An equestrian portrait of an elegant gentleman and lady in a wooded landscape, a village beyond

Details
Gonzales Coques (Antwerp 1614-1684)
An equestrian portrait of an elegant gentleman and lady in a wooded landscape, a village beyond
oil on copper
19 1/8 x 17 1/8 in. (48.5 x 43.5 cm.)
Provenance
with Leger Galleries, London, whence acquired by
Edwin Noel August, Baron Plowden of Plowden, G.B.E., K.C.B. (1907-2001), Martels Manor, Great Dunmow, Essex, and by descent to the present owners.
Special notice
No VAT will be charged on the hammer price, but VAT at 15% will be added to the buyer's premium which is invoiced on a VAT inclusive basis.

Lot Essay

The composition is of particular interest, showing as it does the influence of Rubens and Van Dyck on Coques' art. The pose of the male rider and his horse, performing a levade, was employed by Rubens for the first time in his Equestrian Portrait of George Villiers, Duke of Buckingham (1625-7; formerly Earl of Jersey, Osterley Park; destroyed by fire 1949); he more than once returned to it again himself, but its popularity in the Netherlands grew through his studio in the so-called Riding School (c. 1615; formerly Kaiser-Friedrich Museum, Berlin).

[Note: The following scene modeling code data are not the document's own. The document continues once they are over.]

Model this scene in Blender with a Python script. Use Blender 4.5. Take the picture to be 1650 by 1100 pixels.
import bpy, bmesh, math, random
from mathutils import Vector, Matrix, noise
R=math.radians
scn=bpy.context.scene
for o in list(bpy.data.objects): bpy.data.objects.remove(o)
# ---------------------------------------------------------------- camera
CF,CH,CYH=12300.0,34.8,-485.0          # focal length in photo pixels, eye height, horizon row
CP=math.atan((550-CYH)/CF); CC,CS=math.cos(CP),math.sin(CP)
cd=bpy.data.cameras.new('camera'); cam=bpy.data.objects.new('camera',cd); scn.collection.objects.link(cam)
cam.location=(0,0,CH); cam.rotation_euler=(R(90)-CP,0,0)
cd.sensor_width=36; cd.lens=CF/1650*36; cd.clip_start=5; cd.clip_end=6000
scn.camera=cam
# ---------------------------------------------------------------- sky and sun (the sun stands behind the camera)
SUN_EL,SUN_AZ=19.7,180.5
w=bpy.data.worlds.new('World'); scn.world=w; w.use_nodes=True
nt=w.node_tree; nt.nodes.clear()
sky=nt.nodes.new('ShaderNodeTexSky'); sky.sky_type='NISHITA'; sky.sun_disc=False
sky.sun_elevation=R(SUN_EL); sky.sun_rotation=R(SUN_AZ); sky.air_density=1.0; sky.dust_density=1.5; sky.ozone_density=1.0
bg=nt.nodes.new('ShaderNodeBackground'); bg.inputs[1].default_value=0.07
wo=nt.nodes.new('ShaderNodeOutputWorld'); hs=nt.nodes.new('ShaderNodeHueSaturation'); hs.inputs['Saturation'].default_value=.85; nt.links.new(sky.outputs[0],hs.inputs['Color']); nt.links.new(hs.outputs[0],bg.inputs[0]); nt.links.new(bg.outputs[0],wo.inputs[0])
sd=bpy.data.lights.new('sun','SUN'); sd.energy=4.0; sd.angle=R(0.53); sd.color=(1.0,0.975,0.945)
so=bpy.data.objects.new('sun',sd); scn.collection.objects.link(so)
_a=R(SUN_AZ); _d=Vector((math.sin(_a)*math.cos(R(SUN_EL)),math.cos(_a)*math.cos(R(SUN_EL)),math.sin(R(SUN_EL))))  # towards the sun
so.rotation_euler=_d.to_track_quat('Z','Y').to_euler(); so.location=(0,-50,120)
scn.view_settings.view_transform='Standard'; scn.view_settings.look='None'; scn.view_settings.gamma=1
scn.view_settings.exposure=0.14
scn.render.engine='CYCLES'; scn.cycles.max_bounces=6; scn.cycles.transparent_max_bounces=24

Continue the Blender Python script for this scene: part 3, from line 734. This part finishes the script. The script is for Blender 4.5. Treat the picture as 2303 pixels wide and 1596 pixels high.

Van Dyck was evidently aware of the type, having presumably seen the Buckingham portrait in London, and employing it himself in his Equestrian portrait of Prince Francis Thomas of Savoy-Carignano (1634-5; Turin, Galleria Sabauda).

If it is not possible to know whether Coques had a prototype by Rubens or Van Dyck in mind when he developed the present composition, the source for the pose of the female rider's horse is similarly uncertain. It had been current in Rubens' studio since Van Dyck's boyhood, and the former had employed it himself in his Equestrian portrait of the Duke of Lerma (1603, Madrid, Prado). Van Dyck used it in his Equestrian portrait of Anton Giulio Brignole-Sale (1627; Genoa, Galleria di Palazzo Rosso), his Equestrian Portrait of King Charles I with M. de St Antoine (1633; Royal Collection, Buckingham Palace) and again in his Equestrian portrait of Francisco de Moncada, Marqués de Aytona (1633/4; Paris, Louvre).

Coques evidently recognised the visual drama of the levade pose, using it again on more than one occasion in his career, including the Equestrian portrait of Louis II de Bourbon, the Grand Condé, as a boy of 1643-7 in the Herzog Anton Ulrich-Museum, Brunswick. The compositional similarities, and also the similarly exotic feathered headgear of the female sitter, suggest that this picture may be contemporaneous with the Equestrian portrait of an elegant couple with their blackamoor servant offered for sale, Sotheby's, London, 8 December 2005, lot 139.